International conductors with whom he has worked include Adrian Boult, Pierre Boulez, Colin Davis, Carlo-Maria Giulini, and Leopold Stokowski. He has sung with and directed the group Pro Musica Antiqua and the Purcell Consort of Voices.

Above all, Ian has been an out­standing Evangelist in the Bach Passions, which he first sang in English, later in German, in both cases producing a wonderful stream of golden tone and impeccable articulation that carries the drama irresistibly forward to its inevitable conclusion. He regrets that he never recorded the St Matthew Passion — nor, indeed, Handel’s Messiah. So do his many admirers.

This Westminster performance was not quite the last (only with Jennifer): there is to be a recital with Sholto Kynoch at the Oxford Lieder Festival; completing the circle by returning to the city where he was a choirboy; a performance of War­lock’s The Curlew for the Peter War­lock Society and Vaughan Williams’s On Wenlock Edge at the Arts Centre, Poole.

The Westminster recital, ranging from John Dowland to John Jeffreys, was sheer delight from beginning to end, elegantly delivered, but with characteristic lack of fuss. The programme was in more or less chronological order, with a neat bridge from Purcell to Schubert by way of Haydn’s Original Canzonettas, settings of English words. The plainsong-like lines of Jeffreys’s “Black Stitchel” perhaps appealed to the singer for their similarity to the chant he so enjoyed singing under George Malcolm at Westminster Cathedral. And it was good to see English lute song — lately hijacked by the early-music specialists — restored to the traditional medium of voice and piano.

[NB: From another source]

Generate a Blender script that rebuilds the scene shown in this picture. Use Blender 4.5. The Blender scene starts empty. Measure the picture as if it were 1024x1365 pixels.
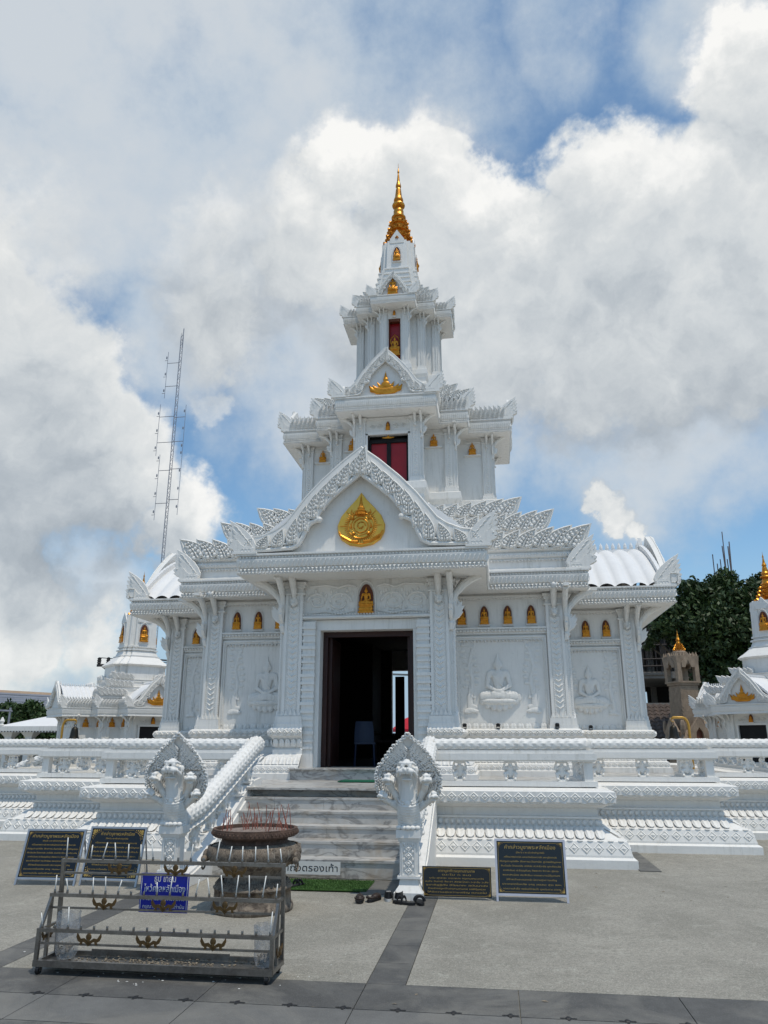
import bpy, math, random
import numpy as np
from mathutils import Vector, Matrix
random.seed(7); RNG = np.random.default_rng(7)
PI = math.pi
# ------------------------------------------------------------------ camera, world, sun, exposure
S = bpy.context.scene
CAM = (0.0, 0.0, 1.6)
FPX, HOR, DVX = 1000.0, 305.0, 149.0
PITCH = math.atan(HOR / FPX); YAW = math.atan(DVX / math.hypot(FPX, HOR))
cd = bpy.data.cameras.new('camera'); cam = bpy.data.objects.new('camera', cd); S.collection.objects.link(cam)
cam.location = CAM; cam.rotation_euler = (PI/2 + PITCH, 0, YAW)
cd.sensor_fit = 'VERTICAL'; cd.sensor_height = 24.0; cd.lens = 24.0 * FPX / 1365.0
cd.clip_start = 0.05; cd.clip_end = 3000
S.camera = cam
SUN_DIR = Vector((0.25, -0.24, 1.0)).normalized()
SUN_EL = math.asin(SUN_DIR.z); SUN_AZ = math.atan2(SUN_DIR.x, SUN_DIR.y)
Fv = Vector((-math.sin(YAW)*math.cos(PITCH), math.cos(YAW)*math.cos(PITCH), math.sin(PITCH)))
Rv = Vector((math.cos(YAW), math.sin(YAW), 0)); Uv = Rv.cross(Fv)
def sky_dir(x, y): return (Fv*FPX + Rv*(x-512) + Uv*(682.5-y)).normalized()

class NT:
    """tiny node helper"""
    def __init__(s, tree): s.t = tree; s.n = tree.nodes; s.l = tree.links
    def node(s, typ, **kw):
        n = s.n.new(typ)
        for k, v in kw.items():
            if k.startswith('_'): setattr(n, k[1:], v)
        return n
    def link(s, a, b): s.l.new(a, b)
    def val(s, sock, v):
        if isinstance(v, (int, float)): sock.default_value = v
        elif isinstance(v, (tuple, list, Vector)): sock.default_value = v
        else: s.link(v, sock)
    def math(s, op, a, b=None, c=None, clamp=False):
        n = s.n.new('ShaderNodeMath'); n.operation = op; n.use_clamp = clamp
        for i, v in enumerate((a, b, c)):
            if v is not None: s.val(n.inputs[i], v)
        return n.outputs[0]
    def vmath(s, op, a, b=None):
        n = s.n.new('ShaderNodeVectorMath'); n.operation = op
        s.val(n.inputs[0], a)
        if b is not None: s.val(n.inputs[1], b)
        return n.outputs['Value'] if op in ('DOT_PRODUCT', 'LENGTH', 'DISTANCE') else n.outputs[0]
    def vscale(s, a, k):
        n = s.n.new('ShaderNodeVectorMath'); n.operation = 'SCALE'; s.val(n.inputs[0], a); s.val(n.inputs['Scale'], k); return n.outputs[0]
    def noise(s, vec, scale, detail=4, rough=0.55, dist=0.0):
        n = s.n.new('ShaderNodeTexNoise'); s.link(vec, n.inputs['Vector'])
        n.inputs['Scale'].default_value = scale; n.inputs['Detail'].default_value = detail
        n.inputs['Roughness'].default_value = rough; n.inputs['Distortion'].default_value = dist
        return n
    def ramp(s, fac, stops):
        n = s.n.new('ShaderNodeValToRGB'); s.val(n.inputs[0], fac)
        e = n.color_ramp.elements
        while len(e) > 1: e.remove(e[-1])
        e[0].position = stops[0][0]; e[0].color = (*stops[0][1], 1)
        for p, c in stops[1:]:
            q = e.new(p); q.color = (*c, 1)
        return n.outputs[0]
    def mapr(s, v, a, b, c=0.0, d=1.0, smooth=False):
        n = s.n.new('ShaderNodeMapRange'); s.val(n.inputs[0], v)
        if smooth: n.interpolation_type = 'SMOOTHSTEP'
        for i, q in zip((1, 2, 3, 4), (a, b, c, d)): s.val(n.inputs[i], q)
        return n.outputs[0]
    def mix(s, fac, a, b, blend='MIX'):
        n = s.n.new('ShaderNodeMix'); n.data_type = 'RGBA'; n.blend_type = blend
        s.val(n.inputs[0], fac)
        for i, v in ((6, a), (7, b)):
            if isinstance(v, (tuple, list)): n.inputs[i].default_value = (*v[:3], 1)
            else: s.link(v, n.inputs[i])
        return n.outputs[2]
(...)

Far from taking life easy, Ian will continue to pass the torch to students at the Royal Academy of Music, where he has been a prof­essor since 1996, and will continue to be a sought-after and stimulating adjudicator at singing competitions. I recall some excellent programmes he used to present on BBC Radio 3 about singers of the past. Perhaps there will be more of them; for he is a natural broadcaster.